Labour’s Ex-student Leader Kat Fletcher Ran a Troubled Ship at the NUS

Posted on the 13 March 2013 by Lesterjholloway @brolezholloway

Interesting to see former National Union of Students president Kat Fletcher pop up as a Labour candidate in a council byelection.

Not because she’s running for Labour – most ex-NUS presidents do. I took note because her name was a blast from the past.

She led the NUS at a time I worked for the anti-racist charity The 1990 Trust and, around this period, I heard several grumbles about alleged racist and Islamophobic incidents.

Not that Fletcher was to blame. She has a long record of public statements condemning all forms of prejudice.

Yet anyone who was into national student politics in the mid-2000′s cannot deny that the NUS was rife with poisonous accusations at the time.

These tensions exploded into the national newspapers in 2005 when Luciana Berger, now a high-flying Labour MP, and two others resigned from the NUS executive in a row over “anti-Semitic” leaflets on a stall at the union’s annual conference in 2005.

Fletcher, who was NUS president at the time, said the union was “deeply concerned” by the resignations and stressed that it had a “proud record in tackling racism and fascism”.

But Berger was quoted as saying: “After five years fighting racism in the student movement, I am devastated to find it so prevalent at the heart of my own union.”

An independent inquiry criticised the NUS leadership for failing to act swiftly against anti-Semitism and the chief Rabbi, Jonathan Sacks, expressed “distress” at the situation.

A year earlier Fletcher’s NUS was at loggerheads with the Federation of Student Islamic Societies (FOSIS) over a motion calling for respected Muslim academic Professor Tariq Ramadan to be banned from the European Social Forum.

Fletcher has, to her credit, stood up against Islamophobia on occasions and internal NUS turmoil was not unique to her term in office. Indeed after she left one student union officer was banned from NUS events after unveiling a banner saying “bring back slavery.”

I seem to recall other incidents during and after Fletcher’s time, some of which The 1990 Trust published on its’ Black Information Link website. Sadly the archive has been offline for a few years now so I can’t access the stories.

I’ve taken quotes from Fletcher more than once and she was impeccably polite, saying all the right things in terms of her commitment to anti-racism and anti-Islamophobia.

Being a student leader has always been a difficult job, a bit like herding feral cats into a pen, and as such she cannot be held responsible for the bad behavior of others.
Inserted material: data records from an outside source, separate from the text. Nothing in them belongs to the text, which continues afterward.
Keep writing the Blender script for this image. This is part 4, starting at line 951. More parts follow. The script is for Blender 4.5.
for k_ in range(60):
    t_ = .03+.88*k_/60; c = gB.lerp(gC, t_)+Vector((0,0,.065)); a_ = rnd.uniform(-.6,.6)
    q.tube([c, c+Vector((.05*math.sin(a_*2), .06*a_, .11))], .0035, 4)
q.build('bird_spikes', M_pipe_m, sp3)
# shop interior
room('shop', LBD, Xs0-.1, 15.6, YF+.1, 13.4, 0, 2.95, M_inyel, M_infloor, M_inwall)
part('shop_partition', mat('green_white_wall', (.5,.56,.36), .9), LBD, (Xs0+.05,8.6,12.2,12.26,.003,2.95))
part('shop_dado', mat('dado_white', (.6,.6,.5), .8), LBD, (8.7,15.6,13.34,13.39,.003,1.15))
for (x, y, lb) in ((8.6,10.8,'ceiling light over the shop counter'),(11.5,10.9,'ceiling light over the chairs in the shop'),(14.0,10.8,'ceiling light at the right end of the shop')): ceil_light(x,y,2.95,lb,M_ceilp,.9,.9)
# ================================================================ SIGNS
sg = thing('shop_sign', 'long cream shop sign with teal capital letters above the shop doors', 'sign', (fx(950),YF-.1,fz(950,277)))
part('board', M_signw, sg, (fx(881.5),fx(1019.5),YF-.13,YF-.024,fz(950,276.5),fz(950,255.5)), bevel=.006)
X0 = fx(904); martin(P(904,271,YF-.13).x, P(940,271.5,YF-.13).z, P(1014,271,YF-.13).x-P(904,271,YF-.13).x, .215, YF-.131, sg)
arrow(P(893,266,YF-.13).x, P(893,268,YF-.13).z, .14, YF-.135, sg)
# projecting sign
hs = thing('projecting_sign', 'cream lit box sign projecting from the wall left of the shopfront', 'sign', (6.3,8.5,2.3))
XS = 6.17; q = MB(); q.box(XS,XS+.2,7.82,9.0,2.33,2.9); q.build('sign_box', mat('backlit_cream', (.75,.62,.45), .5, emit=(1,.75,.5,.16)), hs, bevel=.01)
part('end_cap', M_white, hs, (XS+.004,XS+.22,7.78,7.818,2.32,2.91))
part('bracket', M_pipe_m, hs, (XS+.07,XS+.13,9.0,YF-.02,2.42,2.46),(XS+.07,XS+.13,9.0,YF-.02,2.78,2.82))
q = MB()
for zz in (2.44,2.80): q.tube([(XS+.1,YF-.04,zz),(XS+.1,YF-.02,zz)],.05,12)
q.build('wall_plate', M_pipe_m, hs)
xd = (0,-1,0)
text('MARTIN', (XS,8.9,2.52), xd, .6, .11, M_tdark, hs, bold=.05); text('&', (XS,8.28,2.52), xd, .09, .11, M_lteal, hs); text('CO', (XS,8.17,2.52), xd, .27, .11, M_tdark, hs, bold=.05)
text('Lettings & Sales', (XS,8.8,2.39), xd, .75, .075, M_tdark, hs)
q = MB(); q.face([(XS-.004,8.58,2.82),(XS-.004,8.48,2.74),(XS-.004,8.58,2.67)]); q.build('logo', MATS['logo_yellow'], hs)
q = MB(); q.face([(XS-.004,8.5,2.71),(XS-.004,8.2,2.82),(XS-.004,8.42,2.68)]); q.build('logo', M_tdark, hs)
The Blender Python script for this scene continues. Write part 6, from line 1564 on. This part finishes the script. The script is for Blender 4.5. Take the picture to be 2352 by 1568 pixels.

Yet I understand from numerous sources that the NUS and student societies were notoriously riven with racial and religious spats, tensions and suspicion, during Fletcher’s tenure and after she left.

I never got the sense that she or her immediate successors were really leading the struggle to combat these ills despite their faultless public pronouncements.

But then I was never privy to the behind-the-scenes politics of the NUS and I certainly picked up more information from Black and Muslim students who felt aggrieved over various issues than I heard the NUS leadership’s side of the story.